The Philippine economy grew at a faster-than-expected pace in the third quarter underpinned by government spending and exports, official data revealed Thursday.
Gross domestic product posted an annual growth of 5.9 percent, faster than the 4.3 percent expansion seen in the second quarter, the Philippine Statistics Authority said. The rate was forecast to improve moderately to 4.7 percent.
The economy rebounded 3.3 percent on a quarterly basis after shrinking 0.7 percent in the second quarter. The rate was also better than the expected 2.0 percent rise.
On the demand side, household spending grew 5.0 percent year-on-year in the third quarter. Similarly, government consumption moved up 6.7 percent and exports gained 2.6 percent.

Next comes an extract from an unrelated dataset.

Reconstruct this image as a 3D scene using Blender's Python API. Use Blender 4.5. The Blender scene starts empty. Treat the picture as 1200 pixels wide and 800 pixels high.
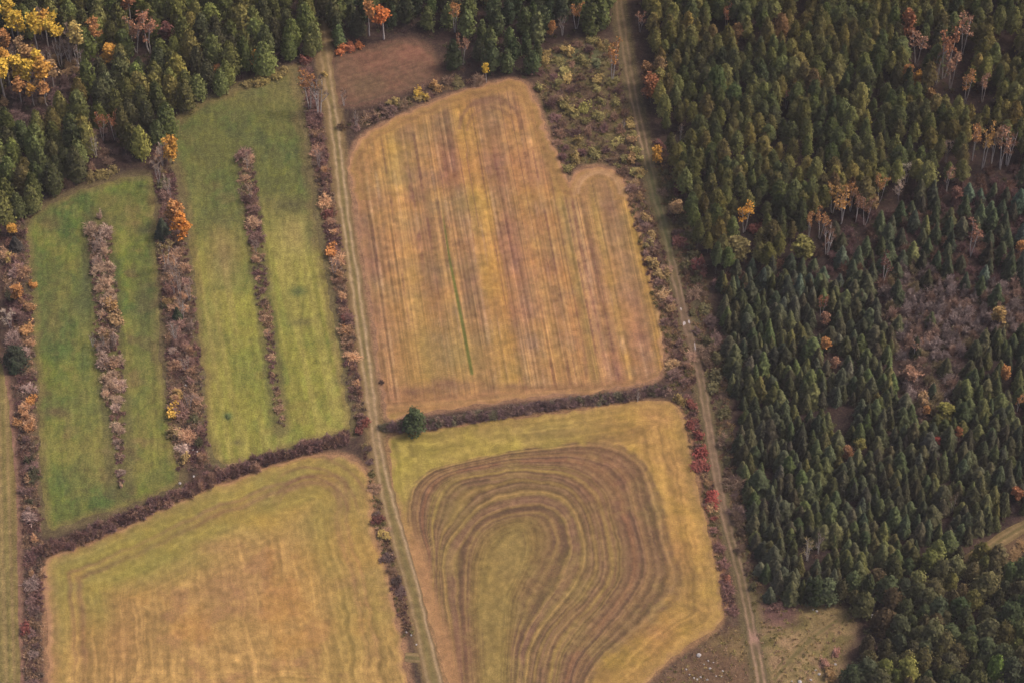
import bpy, math, random
import numpy as np
from mathutils import Vector

rng = np.random.default_rng(7)
random.seed(7)
scene = bpy.context.scene
COL = scene.collection

# ------------------------------------------------------------------ camera frame
FPX, PITCH, DIST = 3600.0, math.radians(52), 936.0
CP, SP = math.cos(PITCH), math.sin(PITCH)
CAM = np.array([0.0, -DIST * CP, DIST * SP])
FWD = np.array([0.0, CP, -SP]); UPV = np.array([0.0, SP, CP])

def G(px, py):
    """photo map coordinates -> ground metres (z = 0)"""
    px = np.asarray(px, float); py = np.asarray(py, float)
    a = px - 600.0; b = 400.0 - py
    dy = FWD[1] * FPX + UPV[1] * b
    dz = FWD[2] * FPX + UPV[2] * b
    t = -CAM[2] / dz
    return a * t, CAM[1] + dy * t

def PX(x, y):
    """ground metres -> photo map coordinates"""
    x = np.asarray(x, float); y = np.asarray(y, float)
    ry = y - CAM[1]; rz = -CAM[2]
    d = ry * FWD[1] + rz * FWD[2]
    u = ry * UPV[1] + rz * UPV[2]
    return 600 + FPX * x / d, 400 - FPX * u / d

# ------------------------------------------------------------------ colour
KALB = 1.35
def lin(c):
    c = np.asarray(c, float) / 255.0
    return np.where(c <= 0.04045, c / 12.92, ((c + 0.055) / 1.055) ** 2.4)
def alb(c, k=1.0):
    return np.clip(lin(c) / KALB * k, 0.004, 0.85)

# ------------------------------------------------------------------ numpy noise
def _hash(ix, iy, seed):
    n = (ix.astype(np.int64) * 374761393 + iy.astype(np.int64) * 668265263 + seed * 1442695041) & 0xFFFFFFFF
    n = ((n ^ (n >> 13)) * 1274126177) & 0xFFFFFFFF
    n = ((n ^ (n >> 16)) * 2246822519) & 0xFFFFFFFF
    return ((n ^ (n >> 15)) & 0xFFFFFF) / float(0xFFFFFF)
def vnoise(x, y, seed=0):
    x = np.asarray(x, float); y = np.asarray(y, float)
    ix = np.floor(x); iy = np.floor(y); fx = x - ix; fy = y - iy
    fx = fx * fx * (3 - 2 * fx); fy = fy * fy * (3 - 2 * fy)
    a = _hash(ix, iy, seed); b = _hash(ix + 1, iy, seed); c = _hash(ix, iy + 1, seed); d = _hash(ix + 1, iy + 1, seed)
    return (a * (1 - fx) + b * fx) * (1 - fy) + (c * (1 - fx) + d * fx) * fy
def fbm(x, y, seed=0, o=4):
    s = 0; a = 0.5; t = 0
    for i in range(o):
        s = s + a * vnoise(x * 2 ** i + 13.7 * i, y * 2 ** i - 7.3 * i, seed + i * 17); t += a; a *= 0.55
    return s / t
def sst(a, b, x):
    t = np.clip((x - a) / (b - a), 0, 1); return t * t * (3 - 2 * t)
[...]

On the other hand, gross capital formation, and imports of goods and services logged a contraction of 1.6 percent and 1.3 percent, respectively.
Capital Economics’ economist Gareth Leather said the strength in economic growth is unlikely to last as high interest rates and weaker global growth lead to renewed economic weakness in the near term.
Socioeconomic Planning Secretary Arsenio Balisacan said the third quarter growth has made the Philippines the fastest among the major emerging economies in Asia.
Balisacan said the economy needs to grow 7.2 percent in the fourth quarter to achieve the 6.0 to 7.0 percent government growth target.
The stronger-than-expected third quarter GDP number opens the door for additional tightening from the central bank, ING economist Nicholas Mapa said.
The Bangko Sentral Ng Pilipinas is likely to hike the interest rate at the next meeting on November 16 before raising rates to 7.00 percent at the December meeting, Mapa noted.
Last month, the BSP had raised the target reverse repurchase rate by 25 basis points to 6.50 percent.